Stunt Performer Spotlight: Andrew Neis

Featured Interview With Stunt Performer, Andrew Neis.

Tell about yourself, Andrew!

Hi.  I'm Andrew Neis, one of the stunt performers in the San Francisco Bay Area.  I originally came out here for film school, and after graduating I started working doing mocap in video games.  Eventually I worked up to some small commercials and then after several years, got work on TV and theatricals.

What inspired you to become a stunt person?

When I was 5, I saw a live stunt show at the Old Tucson theme park in Arizona.  I got to meet the stunt performers after the show, and was so in awe of them after seeing all the action.

They told me how they weren't actually hitting each other, but were going "to the side", and showed me the blanks that they shot from their revolvers. They looked like small rubber bullets, black in color, but they had an "X" impacted on the front, which they told me meant it was used.

They gave me a handful and I put them in my 90's fanny pack, and told me that if I found any that didn't have an "X" on them, that they weren't safe and that I could help them out by returning those to them.

I thought this was the coolest task to be given to me as a 5 year old, especially by these guys I looked up to, and realize now that they were also positively reinforcing the concept of safety, which makes it even cooler.

What is your greatest skill as a stunt performer, is there a story behind it?

Yikes! I don't know what my greatest would be... I have a really unique skill, it's interesting but it's not jaw-dropping like the tricks of stunt guys like Matt Emig or Chris Balualua.  My trick is shooting a recurve bow (& hitting a target) while flipping, spinning, backdrops, etc... on a trampoline.

I had the idea one day out of the blue to try it for fun.  I hadn't seen it anywhere else, so I wanted to try it to see if it could be done.  I have these foam-tipped arrows for archery tag games, which I started training it with to keep it safe.  After figuring it out with those, I tried it with a plastic one and trained that for a bit, then with field tips, then filmed a few of them and put them up on Instagram.

I didn't expect anything to come of it, until a year later the phone rang, a casting director was asking me, "I saw this video of you doing this move, can you actually do it?"  I said yes!  And it led to getting hired for a week.  Not bad for something I didn't have to spend any money on.

What is the best part about being a stunt performer?
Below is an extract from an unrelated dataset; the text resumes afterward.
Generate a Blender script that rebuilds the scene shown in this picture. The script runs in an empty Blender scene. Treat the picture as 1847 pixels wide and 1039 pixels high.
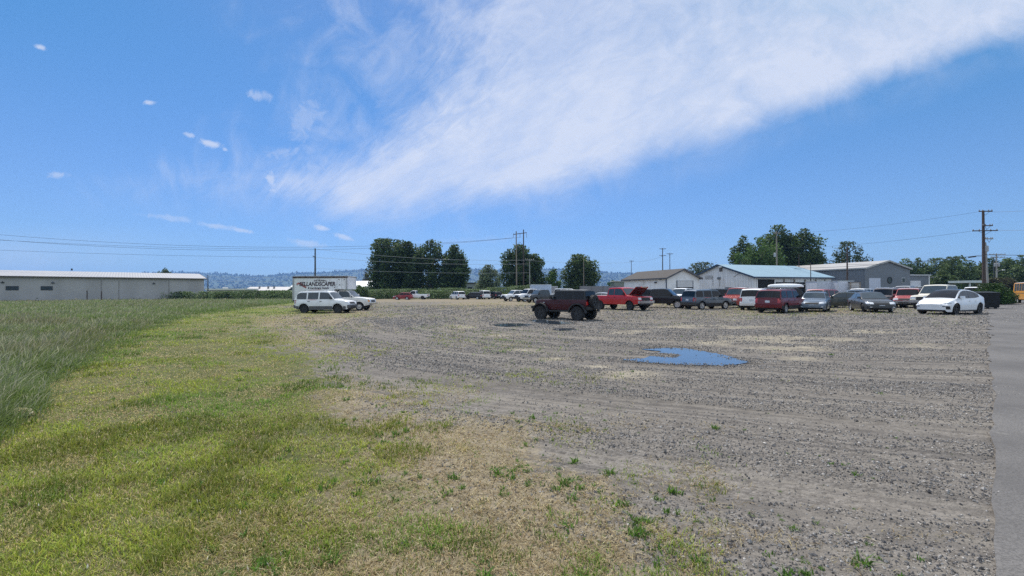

Getting to do action that's always different and exciting.  It's awesome to run and jump off something, attached to a wire, imagining that you are diving off a moving train, but knowing you're secure and get to do it again and again.  It's like being a kid again - the ultimate playing pretend.

Tell your all-time personal favorite stunt story!

I was on a commercial where Props had made an actual chum-firing "dolphin gun". It was really neat and obviously took a lot of time and effort, not to mention smart design work.  They only had one and they put it in the hands of one of the stunt guys who was supposed to run and slide into cover, pull the gun up, then battle cry and charge towards camera, shooting chum.

On one of the takes he tripped somehow and took a dive, tumbling in the dirt but he kept the gun above his head the whole time.  The stunt coordinator ran over and asked if he was alright.  The guy stood up and goes, "is the gun okay?" The stunt coordinator smiles, pats him on the back and goes, "spoken like a true stuntman."  I always thought that was hilarious.

What advice would you give other stunt people?

For new stunt people?  I would say, you're better off downplaying your skills than over-selling yourself.  I know it's hard to know exactly what that means when you're new.  There's a tendency to think, "I could do that" when you see something, without really knowing what skills you need to actually be able to do it.

Saying you can do something and then not being able to is one way to end your career.  So to know what you can or cannot do, just look at your current skillset. If you can do it - then you HAVE done it before (successfully) and are comfortable doing it over and over.  If not, leave it out.